Directions:
Print each line from the start of the records below up through the line where "slate_mat('slate_' + k, k)" is found, exactly as given.

Given data:
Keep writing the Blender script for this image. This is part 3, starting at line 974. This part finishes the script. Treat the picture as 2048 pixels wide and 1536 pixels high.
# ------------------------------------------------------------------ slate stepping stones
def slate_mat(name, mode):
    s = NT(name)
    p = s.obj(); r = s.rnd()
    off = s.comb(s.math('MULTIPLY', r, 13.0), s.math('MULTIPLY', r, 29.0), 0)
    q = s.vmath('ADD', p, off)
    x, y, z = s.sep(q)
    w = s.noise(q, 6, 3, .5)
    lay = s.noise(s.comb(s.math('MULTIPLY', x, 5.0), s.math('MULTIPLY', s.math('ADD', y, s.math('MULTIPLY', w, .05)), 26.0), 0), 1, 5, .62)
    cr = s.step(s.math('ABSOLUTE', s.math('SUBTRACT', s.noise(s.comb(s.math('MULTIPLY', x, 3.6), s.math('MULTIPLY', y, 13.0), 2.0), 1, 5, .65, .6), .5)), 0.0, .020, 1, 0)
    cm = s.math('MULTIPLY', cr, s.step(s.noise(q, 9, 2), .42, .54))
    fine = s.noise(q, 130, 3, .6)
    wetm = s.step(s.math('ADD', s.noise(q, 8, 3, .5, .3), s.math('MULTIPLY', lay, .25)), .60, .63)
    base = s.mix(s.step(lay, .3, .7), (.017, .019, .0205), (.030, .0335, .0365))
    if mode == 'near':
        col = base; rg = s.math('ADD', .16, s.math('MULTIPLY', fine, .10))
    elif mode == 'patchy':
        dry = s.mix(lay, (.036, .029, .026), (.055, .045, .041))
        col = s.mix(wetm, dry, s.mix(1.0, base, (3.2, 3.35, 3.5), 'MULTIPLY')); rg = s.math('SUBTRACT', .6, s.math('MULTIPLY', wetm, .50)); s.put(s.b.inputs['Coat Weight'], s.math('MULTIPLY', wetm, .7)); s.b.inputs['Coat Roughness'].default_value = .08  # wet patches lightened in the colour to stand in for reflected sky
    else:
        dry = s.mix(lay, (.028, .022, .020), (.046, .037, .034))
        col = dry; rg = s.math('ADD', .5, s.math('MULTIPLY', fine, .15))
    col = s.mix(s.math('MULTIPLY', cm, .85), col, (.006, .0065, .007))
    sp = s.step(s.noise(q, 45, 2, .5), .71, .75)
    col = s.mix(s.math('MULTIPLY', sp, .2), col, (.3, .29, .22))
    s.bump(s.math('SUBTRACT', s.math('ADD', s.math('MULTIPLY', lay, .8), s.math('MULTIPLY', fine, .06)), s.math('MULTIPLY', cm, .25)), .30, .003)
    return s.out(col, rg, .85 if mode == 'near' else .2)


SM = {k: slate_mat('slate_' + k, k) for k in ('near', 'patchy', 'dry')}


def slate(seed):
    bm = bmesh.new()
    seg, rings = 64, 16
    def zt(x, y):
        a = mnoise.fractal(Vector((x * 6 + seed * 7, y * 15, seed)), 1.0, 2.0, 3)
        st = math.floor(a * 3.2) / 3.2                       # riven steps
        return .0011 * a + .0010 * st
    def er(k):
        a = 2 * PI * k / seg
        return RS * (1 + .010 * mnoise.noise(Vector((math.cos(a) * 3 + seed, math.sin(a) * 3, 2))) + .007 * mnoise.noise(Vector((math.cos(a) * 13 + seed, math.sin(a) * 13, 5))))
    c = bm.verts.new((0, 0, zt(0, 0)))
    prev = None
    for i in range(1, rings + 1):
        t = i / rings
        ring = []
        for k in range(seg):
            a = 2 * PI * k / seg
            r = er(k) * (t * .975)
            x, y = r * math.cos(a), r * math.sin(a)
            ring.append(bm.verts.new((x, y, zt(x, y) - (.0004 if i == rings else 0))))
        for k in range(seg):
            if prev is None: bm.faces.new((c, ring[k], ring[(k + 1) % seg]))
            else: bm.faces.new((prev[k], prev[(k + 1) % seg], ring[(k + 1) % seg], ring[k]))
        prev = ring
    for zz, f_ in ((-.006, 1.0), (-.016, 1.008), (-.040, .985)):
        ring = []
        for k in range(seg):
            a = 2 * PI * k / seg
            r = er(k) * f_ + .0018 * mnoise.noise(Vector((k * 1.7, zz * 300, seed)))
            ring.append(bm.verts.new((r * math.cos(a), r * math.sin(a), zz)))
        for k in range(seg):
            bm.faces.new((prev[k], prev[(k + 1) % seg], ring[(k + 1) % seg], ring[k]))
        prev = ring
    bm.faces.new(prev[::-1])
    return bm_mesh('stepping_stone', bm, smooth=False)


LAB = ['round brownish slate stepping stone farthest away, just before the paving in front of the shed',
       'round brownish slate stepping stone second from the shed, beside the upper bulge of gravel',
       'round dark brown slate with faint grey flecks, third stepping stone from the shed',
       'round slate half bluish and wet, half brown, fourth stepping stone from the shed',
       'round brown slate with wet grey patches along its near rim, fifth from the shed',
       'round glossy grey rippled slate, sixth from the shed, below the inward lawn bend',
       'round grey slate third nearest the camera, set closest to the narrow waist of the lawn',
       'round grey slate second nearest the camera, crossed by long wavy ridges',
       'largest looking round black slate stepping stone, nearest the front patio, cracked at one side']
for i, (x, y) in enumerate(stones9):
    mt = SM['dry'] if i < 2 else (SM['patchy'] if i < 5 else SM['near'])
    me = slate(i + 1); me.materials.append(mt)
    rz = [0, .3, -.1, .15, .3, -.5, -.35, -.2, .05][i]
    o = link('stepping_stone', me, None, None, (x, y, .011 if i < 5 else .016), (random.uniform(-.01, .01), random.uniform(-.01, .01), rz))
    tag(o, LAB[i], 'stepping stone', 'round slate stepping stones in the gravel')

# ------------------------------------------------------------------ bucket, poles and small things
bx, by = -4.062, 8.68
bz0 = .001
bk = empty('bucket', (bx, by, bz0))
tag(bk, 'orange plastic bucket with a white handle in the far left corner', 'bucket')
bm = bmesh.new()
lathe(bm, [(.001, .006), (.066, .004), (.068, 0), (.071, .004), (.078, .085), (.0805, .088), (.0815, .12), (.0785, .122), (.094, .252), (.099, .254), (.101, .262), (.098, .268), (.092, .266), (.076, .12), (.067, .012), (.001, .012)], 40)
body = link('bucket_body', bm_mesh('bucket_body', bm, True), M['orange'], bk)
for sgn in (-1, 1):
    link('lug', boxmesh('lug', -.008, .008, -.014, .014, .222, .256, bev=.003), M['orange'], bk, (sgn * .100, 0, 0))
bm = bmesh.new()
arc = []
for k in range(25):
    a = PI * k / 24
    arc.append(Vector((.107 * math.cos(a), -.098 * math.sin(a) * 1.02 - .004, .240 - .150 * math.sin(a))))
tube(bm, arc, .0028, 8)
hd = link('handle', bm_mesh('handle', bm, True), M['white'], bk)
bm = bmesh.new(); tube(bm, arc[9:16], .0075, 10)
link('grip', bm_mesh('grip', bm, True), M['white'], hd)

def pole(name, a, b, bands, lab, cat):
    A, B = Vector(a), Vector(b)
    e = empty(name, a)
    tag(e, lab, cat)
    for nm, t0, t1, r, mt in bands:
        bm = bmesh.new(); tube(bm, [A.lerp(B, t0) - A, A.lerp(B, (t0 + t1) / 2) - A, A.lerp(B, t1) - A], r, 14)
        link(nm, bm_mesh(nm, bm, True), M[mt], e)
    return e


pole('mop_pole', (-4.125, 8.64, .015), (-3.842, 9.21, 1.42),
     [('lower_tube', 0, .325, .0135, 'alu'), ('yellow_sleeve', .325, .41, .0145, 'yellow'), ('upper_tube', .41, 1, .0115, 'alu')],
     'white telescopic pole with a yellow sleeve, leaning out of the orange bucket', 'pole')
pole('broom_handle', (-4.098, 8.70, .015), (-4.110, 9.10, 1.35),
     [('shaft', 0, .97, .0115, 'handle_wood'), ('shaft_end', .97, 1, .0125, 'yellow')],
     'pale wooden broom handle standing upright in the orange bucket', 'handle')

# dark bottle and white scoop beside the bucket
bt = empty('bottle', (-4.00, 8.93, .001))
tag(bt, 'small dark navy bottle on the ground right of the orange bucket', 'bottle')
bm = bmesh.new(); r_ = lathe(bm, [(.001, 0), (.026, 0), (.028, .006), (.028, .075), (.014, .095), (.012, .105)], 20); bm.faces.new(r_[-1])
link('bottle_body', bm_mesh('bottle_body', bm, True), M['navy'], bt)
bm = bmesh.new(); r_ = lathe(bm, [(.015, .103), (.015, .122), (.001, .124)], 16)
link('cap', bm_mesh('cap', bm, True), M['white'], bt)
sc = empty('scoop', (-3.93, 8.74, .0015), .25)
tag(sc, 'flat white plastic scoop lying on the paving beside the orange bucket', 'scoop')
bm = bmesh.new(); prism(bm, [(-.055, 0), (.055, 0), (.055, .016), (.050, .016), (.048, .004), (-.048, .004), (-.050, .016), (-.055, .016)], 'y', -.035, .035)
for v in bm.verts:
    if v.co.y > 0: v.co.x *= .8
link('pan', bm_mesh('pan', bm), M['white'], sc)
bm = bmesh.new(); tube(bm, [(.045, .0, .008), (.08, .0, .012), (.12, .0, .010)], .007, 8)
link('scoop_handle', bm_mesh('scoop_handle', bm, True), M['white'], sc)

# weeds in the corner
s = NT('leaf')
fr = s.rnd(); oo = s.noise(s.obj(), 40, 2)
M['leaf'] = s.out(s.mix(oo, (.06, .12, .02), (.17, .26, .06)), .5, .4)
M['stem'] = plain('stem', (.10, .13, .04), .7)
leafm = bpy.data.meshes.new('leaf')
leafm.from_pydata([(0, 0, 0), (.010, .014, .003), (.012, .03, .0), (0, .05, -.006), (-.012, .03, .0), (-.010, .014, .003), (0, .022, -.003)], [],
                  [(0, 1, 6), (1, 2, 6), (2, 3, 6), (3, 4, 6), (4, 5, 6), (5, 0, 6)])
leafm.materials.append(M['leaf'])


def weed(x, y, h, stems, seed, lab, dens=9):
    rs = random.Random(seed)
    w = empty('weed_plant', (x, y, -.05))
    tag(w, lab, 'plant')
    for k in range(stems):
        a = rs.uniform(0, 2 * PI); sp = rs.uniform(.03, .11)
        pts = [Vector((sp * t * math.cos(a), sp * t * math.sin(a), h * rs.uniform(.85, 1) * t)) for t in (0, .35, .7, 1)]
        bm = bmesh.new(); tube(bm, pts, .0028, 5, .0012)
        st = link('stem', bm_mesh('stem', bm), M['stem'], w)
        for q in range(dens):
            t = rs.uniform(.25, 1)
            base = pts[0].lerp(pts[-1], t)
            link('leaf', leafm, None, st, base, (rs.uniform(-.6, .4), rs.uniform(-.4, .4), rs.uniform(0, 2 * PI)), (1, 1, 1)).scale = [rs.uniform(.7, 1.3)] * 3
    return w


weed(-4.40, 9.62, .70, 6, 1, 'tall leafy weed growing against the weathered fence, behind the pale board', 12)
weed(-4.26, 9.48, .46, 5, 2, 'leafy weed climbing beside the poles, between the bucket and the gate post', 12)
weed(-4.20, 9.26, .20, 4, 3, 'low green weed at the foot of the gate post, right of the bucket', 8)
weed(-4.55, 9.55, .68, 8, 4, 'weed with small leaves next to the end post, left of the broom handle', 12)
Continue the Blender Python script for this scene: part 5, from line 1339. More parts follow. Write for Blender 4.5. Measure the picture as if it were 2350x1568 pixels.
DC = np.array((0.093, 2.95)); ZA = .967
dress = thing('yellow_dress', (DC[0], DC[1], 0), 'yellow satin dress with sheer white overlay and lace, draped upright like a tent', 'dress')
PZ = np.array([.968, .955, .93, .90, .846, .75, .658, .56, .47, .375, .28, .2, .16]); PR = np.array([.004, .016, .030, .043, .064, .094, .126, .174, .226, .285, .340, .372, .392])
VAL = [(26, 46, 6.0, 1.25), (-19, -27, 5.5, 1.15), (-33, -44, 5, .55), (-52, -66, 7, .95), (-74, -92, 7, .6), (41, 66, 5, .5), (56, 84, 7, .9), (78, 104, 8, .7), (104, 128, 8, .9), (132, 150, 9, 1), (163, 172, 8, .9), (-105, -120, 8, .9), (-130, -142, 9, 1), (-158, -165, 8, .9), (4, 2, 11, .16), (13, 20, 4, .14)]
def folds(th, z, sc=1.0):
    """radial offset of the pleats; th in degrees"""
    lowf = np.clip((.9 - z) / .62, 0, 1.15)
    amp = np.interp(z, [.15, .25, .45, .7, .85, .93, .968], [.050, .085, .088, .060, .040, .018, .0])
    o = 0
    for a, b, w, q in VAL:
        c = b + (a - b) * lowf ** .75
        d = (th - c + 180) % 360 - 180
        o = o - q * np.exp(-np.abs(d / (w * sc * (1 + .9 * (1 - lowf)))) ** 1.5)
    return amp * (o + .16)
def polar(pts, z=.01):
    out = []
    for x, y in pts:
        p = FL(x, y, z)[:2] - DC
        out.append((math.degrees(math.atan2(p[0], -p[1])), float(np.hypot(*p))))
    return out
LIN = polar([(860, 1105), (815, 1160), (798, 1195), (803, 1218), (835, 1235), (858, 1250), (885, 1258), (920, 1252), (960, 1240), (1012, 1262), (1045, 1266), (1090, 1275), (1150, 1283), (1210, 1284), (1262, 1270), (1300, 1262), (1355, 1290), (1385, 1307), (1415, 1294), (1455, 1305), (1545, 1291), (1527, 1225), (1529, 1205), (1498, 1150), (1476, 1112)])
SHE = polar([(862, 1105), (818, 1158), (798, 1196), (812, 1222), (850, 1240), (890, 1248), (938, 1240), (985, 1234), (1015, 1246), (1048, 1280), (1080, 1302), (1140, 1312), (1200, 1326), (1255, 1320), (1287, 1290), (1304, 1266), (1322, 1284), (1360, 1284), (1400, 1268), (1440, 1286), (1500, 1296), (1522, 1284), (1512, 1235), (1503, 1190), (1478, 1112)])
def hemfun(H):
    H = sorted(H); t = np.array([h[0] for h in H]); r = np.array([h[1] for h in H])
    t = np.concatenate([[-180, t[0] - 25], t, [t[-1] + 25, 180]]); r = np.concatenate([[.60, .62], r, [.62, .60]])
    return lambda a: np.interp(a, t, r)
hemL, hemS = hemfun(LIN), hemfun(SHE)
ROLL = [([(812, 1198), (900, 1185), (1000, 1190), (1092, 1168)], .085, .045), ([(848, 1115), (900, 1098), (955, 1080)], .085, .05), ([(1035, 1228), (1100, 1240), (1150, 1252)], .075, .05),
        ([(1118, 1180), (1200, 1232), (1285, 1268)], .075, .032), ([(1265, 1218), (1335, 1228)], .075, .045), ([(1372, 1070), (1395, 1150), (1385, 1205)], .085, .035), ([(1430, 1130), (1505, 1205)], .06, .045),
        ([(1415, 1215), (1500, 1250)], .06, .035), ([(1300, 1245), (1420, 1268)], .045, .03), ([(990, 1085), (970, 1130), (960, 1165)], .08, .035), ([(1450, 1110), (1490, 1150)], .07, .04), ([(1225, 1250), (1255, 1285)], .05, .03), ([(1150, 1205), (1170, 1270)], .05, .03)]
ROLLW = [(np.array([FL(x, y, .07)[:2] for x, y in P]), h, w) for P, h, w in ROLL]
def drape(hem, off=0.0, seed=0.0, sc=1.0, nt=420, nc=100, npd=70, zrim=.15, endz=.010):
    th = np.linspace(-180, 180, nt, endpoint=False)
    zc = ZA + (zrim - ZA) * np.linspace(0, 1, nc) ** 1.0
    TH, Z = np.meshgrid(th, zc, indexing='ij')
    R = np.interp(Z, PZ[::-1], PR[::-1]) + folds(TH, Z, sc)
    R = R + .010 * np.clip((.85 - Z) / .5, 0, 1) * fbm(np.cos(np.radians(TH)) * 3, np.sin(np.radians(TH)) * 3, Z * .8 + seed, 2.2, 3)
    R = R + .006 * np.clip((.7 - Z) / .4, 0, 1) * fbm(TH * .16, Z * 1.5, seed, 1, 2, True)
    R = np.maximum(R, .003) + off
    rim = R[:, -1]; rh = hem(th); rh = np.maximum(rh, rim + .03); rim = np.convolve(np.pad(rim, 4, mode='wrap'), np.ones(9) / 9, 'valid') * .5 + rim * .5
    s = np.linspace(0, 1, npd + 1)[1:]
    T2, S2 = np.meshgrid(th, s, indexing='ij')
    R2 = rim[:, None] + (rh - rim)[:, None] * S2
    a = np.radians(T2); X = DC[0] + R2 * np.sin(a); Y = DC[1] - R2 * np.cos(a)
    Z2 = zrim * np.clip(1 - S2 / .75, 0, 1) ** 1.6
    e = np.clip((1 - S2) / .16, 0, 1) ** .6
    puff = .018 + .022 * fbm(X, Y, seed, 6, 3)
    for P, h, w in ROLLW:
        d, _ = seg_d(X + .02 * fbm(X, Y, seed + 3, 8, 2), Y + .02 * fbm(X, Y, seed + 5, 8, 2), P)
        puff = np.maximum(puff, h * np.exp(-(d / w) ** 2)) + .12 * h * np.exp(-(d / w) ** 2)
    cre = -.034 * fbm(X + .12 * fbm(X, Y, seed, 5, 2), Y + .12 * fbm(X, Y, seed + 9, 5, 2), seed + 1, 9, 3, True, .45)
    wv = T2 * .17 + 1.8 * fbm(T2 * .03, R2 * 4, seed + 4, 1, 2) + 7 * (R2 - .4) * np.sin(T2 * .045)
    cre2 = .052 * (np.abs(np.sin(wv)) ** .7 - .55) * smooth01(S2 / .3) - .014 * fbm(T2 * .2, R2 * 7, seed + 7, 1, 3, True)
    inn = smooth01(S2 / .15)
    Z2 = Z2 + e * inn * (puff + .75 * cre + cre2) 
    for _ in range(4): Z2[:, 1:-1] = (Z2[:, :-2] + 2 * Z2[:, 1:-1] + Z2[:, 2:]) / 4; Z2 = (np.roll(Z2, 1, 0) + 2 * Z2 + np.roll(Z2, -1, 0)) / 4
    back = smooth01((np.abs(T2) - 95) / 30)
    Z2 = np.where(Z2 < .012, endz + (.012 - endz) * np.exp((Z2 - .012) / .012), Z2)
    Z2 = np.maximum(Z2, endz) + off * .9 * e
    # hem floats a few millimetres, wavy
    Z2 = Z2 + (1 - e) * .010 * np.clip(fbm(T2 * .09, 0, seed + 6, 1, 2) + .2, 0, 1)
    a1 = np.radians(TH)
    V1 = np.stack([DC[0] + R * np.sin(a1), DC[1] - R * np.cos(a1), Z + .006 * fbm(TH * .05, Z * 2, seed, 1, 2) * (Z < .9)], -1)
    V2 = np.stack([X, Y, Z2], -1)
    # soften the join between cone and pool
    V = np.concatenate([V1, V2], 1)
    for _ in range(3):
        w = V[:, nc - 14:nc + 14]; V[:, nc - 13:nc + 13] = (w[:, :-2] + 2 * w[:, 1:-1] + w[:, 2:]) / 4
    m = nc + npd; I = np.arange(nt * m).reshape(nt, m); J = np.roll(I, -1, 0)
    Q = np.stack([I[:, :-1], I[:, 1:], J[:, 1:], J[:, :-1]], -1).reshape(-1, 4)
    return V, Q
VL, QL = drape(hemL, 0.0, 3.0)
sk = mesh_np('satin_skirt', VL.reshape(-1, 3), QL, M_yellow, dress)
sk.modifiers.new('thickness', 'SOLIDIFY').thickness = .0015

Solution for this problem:
Keep writing the Blender script for this image. This is part 3, starting at line 974. This part finishes the script. Treat the picture as 2048 pixels wide and 1536 pixels high.
# ------------------------------------------------------------------ slate stepping stones
def slate_mat(name, mode):
    s = NT(name)
    p = s.obj(); r = s.rnd()
    off = s.comb(s.math('MULTIPLY', r, 13.0), s.math('MULTIPLY', r, 29.0), 0)
    q = s.vmath('ADD', p, off)
    x, y, z = s.sep(q)
    w = s.noise(q, 6, 3, .5)
    lay = s.noise(s.comb(s.math('MULTIPLY', x, 5.0), s.math('MULTIPLY', s.math('ADD', y, s.math('MULTIPLY', w, .05)), 26.0), 0), 1, 5, .62)
    cr = s.step(s.math('ABSOLUTE', s.math('SUBTRACT', s.noise(s.comb(s.math('MULTIPLY', x, 3.6), s.math('MULTIPLY', y, 13.0), 2.0), 1, 5, .65, .6), .5)), 0.0, .020, 1, 0)
    cm = s.math('MULTIPLY', cr, s.step(s.noise(q, 9, 2), .42, .54))
    fine = s.noise(q, 130, 3, .6)
    wetm = s.step(s.math('ADD', s.noise(q, 8, 3, .5, .3), s.math('MULTIPLY', lay, .25)), .60, .63)
    base = s.mix(s.step(lay, .3, .7), (.017, .019, .0205), (.030, .0335, .0365))
    if mode == 'near':
        col = base; rg = s.math('ADD', .16, s.math('MULTIPLY', fine, .10))
    elif mode == 'patchy':
        dry = s.mix(lay, (.036, .029, .026), (.055, .045, .041))
        col = s.mix(wetm, dry, s.mix(1.0, base, (3.2, 3.35, 3.5), 'MULTIPLY')); rg = s.math('SUBTRACT', .6, s.math('MULTIPLY', wetm, .50)); s.put(s.b.inputs['Coat Weight'], s.math('MULTIPLY', wetm, .7)); s.b.inputs['Coat Roughness'].default_value = .08  # wet patches lightened in the colour to stand in for reflected sky
    else:
        dry = s.mix(lay, (.028, .022, .020), (.046, .037, .034))
        col = dry; rg = s.math('ADD', .5, s.math('MULTIPLY', fine, .15))
    col = s.mix(s.math('MULTIPLY', cm, .85), col, (.006, .0065, .007))
    sp = s.step(s.noise(q, 45, 2, .5), .71, .75)
    col = s.mix(s.math('MULTIPLY', sp, .2), col, (.3, .29, .22))
    s.bump(s.math('SUBTRACT', s.math('ADD', s.math('MULTIPLY', lay, .8), s.math('MULTIPLY', fine, .06)), s.math('MULTIPLY', cm, .25)), .30, .003)
    return s.out(col, rg, .85 if mode == 'near' else .2)


SM = {k: slate_mat('slate_' + k, k) for k in ('near', 'patchy', 'dry')}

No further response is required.